Hélas! à peine les nageurs, les sauteurs étaient-ils en vacances, l'Officiel a publié la constitution qui va désormais les régir: il n'est question là-dedans ni de pleine eau ni de plein air. A-t-on exaucé, du moins, le vœu que le Comité de la Ligue nationale avait émis formellement? Il souhaitait, ce Comité, "qu'une cote d'état physique fût réservée, dans tous les examens et concours de fin d'études, à la vigueur du candidat, à son adresse, à la largeur de sa poitrine". Eh bien! l'on n'a même pas octroyé, au mérite musculaire, cette raisonnable sanction. Nul ne sera réformé, nul ne sera refusé, veux-je dire, au baccalauréat, pour étroitesse du thorax, insuffisance du biceps ou faute grave à la barette. Un candidat, proclamé en juin "le Premier champion des Ecoles" pourra échouer en juillet à la Sorbonne. Après le règne du "fort en thème", on a redouté, à ce qu'il paraît, de fonder celui du fort en thèque.
Un baccalauréat unique est institué, qui ressemble étrangement, pour les premières épreuves, à l'ancien baccalauréat ès lettres, à peine décapité de sa partie philosophique: une composition française, une version latine, et l'explication d'un texte grec, d'un texte latin, aussi bien qu'un texte français, il faudra que tout le monde en passe par là, tout le monde, avant d'aborder les dernières épreuves, qui relèveront principalement, soit de la philosophie, soit des mathématiques, soit des sciences physiques et naturelles. Autant dire que désormais, pour devenir bachelier ès sciences, à titre entier ou même restreint, il faudra que l'on soit d'abord une façon de bachelier ès lettres; avant de s'échapper en "élémentaires", on aura dû pousser jusqu'à la fin de la rhétorique. Et, nulle part, dans ce programme, il n'est trace de version allemande ou anglaise: les langues vivantes sont reléguées, lors des premières épreuves, de l'écrit à l'oral!... Nos amateurs de pédagogie avaient coutume d'échanger ces propos: "La République, en matière d'enseignement, ne saurait mieux faire que d'être athlétique. - elle ne saurait faire moins que d'être utilitaire." Et voilà qu'elle est classique!

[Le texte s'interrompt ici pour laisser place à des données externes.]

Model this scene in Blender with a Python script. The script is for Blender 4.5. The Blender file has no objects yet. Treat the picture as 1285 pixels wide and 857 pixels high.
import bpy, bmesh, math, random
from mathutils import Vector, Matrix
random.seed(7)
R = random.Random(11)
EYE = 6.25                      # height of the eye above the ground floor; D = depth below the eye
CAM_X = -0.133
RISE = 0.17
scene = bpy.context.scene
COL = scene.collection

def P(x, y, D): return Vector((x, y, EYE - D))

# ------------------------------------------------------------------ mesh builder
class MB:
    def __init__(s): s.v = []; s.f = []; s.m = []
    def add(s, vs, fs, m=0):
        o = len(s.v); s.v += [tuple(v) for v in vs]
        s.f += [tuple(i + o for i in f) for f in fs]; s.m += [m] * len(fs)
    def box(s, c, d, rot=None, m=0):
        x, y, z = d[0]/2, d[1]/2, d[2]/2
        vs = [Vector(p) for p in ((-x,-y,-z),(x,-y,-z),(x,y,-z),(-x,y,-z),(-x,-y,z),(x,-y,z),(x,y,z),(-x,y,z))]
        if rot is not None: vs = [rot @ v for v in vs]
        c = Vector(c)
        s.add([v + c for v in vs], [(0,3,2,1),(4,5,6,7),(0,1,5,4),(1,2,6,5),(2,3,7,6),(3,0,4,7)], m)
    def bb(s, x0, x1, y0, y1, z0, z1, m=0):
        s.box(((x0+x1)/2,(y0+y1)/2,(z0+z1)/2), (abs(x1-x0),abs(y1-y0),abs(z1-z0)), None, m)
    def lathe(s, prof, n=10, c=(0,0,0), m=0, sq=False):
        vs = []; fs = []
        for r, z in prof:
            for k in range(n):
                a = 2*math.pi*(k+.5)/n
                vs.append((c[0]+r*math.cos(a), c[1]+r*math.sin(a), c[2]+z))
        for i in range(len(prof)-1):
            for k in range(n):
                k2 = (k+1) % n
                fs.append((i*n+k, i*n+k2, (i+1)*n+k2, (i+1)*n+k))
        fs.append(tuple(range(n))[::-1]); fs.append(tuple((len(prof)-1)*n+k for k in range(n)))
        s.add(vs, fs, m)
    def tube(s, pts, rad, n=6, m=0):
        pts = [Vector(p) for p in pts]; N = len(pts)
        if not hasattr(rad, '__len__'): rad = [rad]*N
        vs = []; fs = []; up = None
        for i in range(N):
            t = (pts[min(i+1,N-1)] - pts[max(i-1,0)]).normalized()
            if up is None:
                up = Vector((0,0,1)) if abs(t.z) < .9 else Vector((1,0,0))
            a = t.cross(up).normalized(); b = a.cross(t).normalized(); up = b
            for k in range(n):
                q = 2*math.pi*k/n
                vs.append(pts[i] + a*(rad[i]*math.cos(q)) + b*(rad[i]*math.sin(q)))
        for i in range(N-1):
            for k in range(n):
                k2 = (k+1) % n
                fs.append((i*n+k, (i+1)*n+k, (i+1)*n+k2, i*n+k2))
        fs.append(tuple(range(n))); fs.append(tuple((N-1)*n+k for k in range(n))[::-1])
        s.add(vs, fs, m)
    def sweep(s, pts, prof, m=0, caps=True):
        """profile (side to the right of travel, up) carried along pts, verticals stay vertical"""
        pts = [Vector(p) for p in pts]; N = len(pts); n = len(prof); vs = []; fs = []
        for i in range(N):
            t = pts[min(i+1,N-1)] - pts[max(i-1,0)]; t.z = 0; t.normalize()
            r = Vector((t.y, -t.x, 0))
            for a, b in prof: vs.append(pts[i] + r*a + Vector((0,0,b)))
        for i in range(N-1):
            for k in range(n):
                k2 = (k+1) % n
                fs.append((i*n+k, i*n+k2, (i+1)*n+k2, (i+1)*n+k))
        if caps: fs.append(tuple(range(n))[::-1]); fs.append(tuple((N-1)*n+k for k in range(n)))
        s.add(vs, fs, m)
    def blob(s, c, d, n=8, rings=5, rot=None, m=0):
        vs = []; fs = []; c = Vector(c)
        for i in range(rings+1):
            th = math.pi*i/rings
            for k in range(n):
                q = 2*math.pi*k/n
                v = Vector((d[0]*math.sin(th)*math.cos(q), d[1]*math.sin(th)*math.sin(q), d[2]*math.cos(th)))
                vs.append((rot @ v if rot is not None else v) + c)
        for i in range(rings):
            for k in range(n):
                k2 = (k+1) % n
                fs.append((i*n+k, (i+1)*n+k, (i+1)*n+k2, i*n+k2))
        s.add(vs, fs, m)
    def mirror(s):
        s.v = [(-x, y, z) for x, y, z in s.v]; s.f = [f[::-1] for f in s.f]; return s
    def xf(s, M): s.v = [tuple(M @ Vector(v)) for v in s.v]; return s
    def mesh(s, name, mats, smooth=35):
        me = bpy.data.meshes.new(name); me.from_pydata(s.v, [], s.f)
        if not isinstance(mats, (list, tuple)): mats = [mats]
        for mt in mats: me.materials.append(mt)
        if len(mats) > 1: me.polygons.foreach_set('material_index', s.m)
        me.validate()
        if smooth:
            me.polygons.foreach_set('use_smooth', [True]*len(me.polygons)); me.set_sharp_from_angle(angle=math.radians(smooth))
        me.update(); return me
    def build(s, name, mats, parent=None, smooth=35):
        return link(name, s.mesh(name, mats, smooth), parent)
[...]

Il se peut, à la vérité, qu'elle invite nos professeurs à considérer les littératures antiques, aussi bien que la littérature française, comme des instruments d'éducation encore plus que d'instruction: les textes grecs et latins, aussi bien que les nôtres, ne seraient plus que des pièces justificatives d'une histoire de la civilisation, ou plutôt de notre histoire nationale depuis les origines les plus lointaines jusqu'à nos jours. Mais, enfin,  même ainsi comprises, par le temps qui court, par les temps qui viennent, à quoi servent les humanités? De l'aveu de leur plus déterminé, de leur plus ingénieux défenseur, M. Alfred Fouillée, un républicain de la veille, elles ne peuvent servir qu'à faire des hommes, des Français, des citoyens habiles à diriger leur pays.
D'autres exercices, en vous donnant des bras, vous préparent plus gaiement à diriger un mail-coach: d'une façon ou de l'autre, on prouvera toujours qu'on appartient aux classes dirigeantes. Est-ce que des hommes du monde, et même du nouveau monde, enviés entre tous à Paris, ne s'avisent pas de conduire à quatre chevaux, sur la route de Poissy ou de Rambouillet, chacun à son tour, un chargement d'inconnus? Et ne dit-on pas que l'un de ces gentlemen, au moins, dirige, par surcroît, un grand journal d'outre-mer, quelque chose, apparemment, comme The Pêle-Mêle Coaching Gazette?

                                                                                                       Louis Ganderax.

Revue Illustrée, juin 1890-décembre 1890.